Question

A solid cylinder with a mass of 2.46 kg and a radius of 0.049 m starts from rest at a height of 4.80 m and rolls down a 24.3 ◦ slope. What is the translational speed of the cylinder when it leaves the incline? The acceleration of gravity is 9.81 m/s 2 .

Answer 1

Answer:

$v_{f}\approx 2.097\,\frac{m}{s}$

Explanation:

Let assume that the solid cylinder rolls down a frictionless incline.
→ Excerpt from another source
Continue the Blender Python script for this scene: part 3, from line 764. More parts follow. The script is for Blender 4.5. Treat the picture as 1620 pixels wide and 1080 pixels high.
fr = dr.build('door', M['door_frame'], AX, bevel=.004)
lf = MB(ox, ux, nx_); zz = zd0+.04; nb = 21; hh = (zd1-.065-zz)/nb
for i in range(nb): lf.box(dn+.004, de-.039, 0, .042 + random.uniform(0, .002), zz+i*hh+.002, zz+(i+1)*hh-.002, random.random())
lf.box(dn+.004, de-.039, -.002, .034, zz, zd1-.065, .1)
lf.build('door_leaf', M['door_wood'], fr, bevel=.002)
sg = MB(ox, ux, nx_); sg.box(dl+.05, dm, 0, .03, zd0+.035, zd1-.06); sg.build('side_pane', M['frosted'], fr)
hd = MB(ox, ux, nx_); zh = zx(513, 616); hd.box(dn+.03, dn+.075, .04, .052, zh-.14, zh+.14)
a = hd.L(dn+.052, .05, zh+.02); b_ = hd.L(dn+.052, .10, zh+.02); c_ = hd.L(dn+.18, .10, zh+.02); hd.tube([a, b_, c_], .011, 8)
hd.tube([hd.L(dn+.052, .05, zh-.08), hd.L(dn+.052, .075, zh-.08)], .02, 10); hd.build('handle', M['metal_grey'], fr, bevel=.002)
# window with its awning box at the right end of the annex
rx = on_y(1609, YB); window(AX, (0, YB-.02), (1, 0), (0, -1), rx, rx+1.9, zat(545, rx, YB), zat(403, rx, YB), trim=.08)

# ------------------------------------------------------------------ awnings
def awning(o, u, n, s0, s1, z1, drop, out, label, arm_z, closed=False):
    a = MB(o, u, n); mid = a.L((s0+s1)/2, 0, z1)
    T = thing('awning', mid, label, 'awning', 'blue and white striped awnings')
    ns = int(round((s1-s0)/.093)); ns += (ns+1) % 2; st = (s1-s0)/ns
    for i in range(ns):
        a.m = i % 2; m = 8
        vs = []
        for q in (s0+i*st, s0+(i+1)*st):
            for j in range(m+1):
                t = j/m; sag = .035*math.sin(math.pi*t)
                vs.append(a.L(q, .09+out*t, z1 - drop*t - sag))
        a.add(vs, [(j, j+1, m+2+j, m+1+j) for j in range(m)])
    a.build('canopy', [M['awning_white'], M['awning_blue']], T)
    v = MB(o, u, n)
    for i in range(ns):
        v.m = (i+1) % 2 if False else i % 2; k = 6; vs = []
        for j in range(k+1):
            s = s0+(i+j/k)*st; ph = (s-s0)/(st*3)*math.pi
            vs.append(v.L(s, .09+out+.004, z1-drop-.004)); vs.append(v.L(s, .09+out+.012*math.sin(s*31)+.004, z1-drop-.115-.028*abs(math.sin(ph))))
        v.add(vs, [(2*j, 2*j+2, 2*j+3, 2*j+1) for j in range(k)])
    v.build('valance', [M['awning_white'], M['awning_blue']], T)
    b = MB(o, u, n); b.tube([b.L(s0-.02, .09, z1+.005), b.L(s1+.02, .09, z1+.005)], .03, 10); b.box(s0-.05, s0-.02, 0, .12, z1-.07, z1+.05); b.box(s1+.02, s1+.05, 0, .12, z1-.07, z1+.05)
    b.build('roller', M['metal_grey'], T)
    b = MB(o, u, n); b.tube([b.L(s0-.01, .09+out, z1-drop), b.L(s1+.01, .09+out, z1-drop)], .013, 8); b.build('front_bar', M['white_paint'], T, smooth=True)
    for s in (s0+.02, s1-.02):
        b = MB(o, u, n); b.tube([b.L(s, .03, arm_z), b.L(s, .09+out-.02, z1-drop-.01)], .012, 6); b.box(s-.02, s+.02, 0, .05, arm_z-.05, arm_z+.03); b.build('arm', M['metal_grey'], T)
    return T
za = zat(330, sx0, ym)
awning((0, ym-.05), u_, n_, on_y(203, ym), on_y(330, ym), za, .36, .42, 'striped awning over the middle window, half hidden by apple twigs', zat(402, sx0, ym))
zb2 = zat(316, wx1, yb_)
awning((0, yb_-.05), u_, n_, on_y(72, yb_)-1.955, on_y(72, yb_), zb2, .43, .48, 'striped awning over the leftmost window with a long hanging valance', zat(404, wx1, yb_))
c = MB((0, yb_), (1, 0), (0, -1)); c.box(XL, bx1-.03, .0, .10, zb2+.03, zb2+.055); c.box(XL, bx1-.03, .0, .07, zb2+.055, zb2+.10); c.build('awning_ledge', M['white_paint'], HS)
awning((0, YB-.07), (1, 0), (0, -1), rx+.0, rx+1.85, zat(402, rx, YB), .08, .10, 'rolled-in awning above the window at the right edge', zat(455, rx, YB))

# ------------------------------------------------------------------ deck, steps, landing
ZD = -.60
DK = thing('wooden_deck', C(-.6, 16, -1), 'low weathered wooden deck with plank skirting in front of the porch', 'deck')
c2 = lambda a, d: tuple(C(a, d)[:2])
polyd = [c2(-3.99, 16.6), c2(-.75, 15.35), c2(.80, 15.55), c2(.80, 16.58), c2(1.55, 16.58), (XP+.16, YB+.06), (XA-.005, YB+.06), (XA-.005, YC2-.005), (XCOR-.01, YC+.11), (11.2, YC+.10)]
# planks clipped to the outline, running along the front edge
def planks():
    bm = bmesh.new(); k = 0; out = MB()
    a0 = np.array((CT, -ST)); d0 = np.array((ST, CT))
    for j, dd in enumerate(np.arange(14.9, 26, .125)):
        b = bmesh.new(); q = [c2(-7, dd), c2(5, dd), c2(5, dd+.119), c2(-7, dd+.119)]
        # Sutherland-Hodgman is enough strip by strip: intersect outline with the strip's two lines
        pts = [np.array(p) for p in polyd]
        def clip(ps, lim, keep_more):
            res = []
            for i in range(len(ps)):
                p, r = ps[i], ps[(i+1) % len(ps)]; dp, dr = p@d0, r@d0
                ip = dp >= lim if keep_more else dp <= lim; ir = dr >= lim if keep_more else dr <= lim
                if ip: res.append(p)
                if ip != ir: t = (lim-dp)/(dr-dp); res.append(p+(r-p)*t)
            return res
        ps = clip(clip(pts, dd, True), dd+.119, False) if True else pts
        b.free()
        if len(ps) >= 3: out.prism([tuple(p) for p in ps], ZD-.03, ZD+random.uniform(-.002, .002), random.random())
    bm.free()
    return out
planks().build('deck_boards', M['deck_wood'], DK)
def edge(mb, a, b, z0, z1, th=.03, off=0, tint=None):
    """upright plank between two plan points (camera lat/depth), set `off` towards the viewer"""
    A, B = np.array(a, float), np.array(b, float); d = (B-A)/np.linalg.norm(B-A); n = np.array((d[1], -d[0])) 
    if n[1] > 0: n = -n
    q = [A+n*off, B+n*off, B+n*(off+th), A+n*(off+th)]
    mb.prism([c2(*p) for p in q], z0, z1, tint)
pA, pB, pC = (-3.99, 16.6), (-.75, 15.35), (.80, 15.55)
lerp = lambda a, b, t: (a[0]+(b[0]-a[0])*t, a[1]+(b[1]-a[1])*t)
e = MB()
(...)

The translational speed can be found by using the Principle of Energy Conservation and the Work-Energy Theorem:

$m_{cyl}\cdot g\cdot y_{o} = \frac{1}{2}\cdot m_{cyl} \left( 1+ \frac{1}{R}\right)\cdot v_{f}^{2}$

$g\cdot y_{o} = \frac{1}{2}\cdot\left( 1+ \frac{1}{R}\right)\cdot v_{f}^{2}$

The translational speed is:

$v_{f} = \sqrt{\frac{2\cdot g\cdot y_{o}}{\left(1 + \frac{1}{R} \right)}}$

$v_{f} = \sqrt{\frac{2\cdot (9.807\,\frac{m}{s^{2}} )\cdot (4.80\,m)}{\left(1 + \frac{1}{0.049\,m} \right)} }$

$v_{f}\approx 2.097\,\frac{m}{s}$